How to get OS kernel call stack using Nsight Systems?

I am profiling an application on a Jetson AGX Xavier using Nsight Systems 2020.5.3 that comes with Jetpack 4.4

In the Bottom-Up View, I can see some symbols that belong to the module [kernel.kallsyms]. I assumed that these symbols represent what the CPUs are doing in the OS kernel state.
Such as this _raw_spin_unlock_irq:
irq

What I expect:
I should be able to see how the kernel ended up in _raw_spin_unlock_irq. I want to know which parent function, which should be in kernel-space, called it.

What I see:
Nsight System only tells me that the _raw_spin_unlock_irq is called by a bunch of user-space libc functions like __sched_yield. It does NOT tell me its immediate parent node which should be in kernel-space.
yield

What can I do to make Nsight Systems provide a kernel stack trace?

P.S. this is my full report: Report 22.qdrep - Google Drive

Thank you for your proposal. We looked into this feature previously, and while it seems to be relatively straightforward to implement, we don’t currently have plans for it. We only show one level deep in the kernel space — the exact function hit by the sampling mechanism.

Can you please explain why you need to see the kernel space backtrace in this case?

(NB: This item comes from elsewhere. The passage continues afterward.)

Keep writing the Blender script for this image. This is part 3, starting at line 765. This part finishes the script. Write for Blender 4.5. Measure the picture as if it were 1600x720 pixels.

Linux perf should be able to collect both kernel and user space call stacks. Beware though that the sampling logic is different between NSys and Linux perf. Our algorithm is more biased towards sched-out events. If the profiled application has a lot of wake-and-sleep cycles (which is common when something uses sched_yield), the sampling results will have higher percentage dedicated to the functions that cause the thread to become blocked.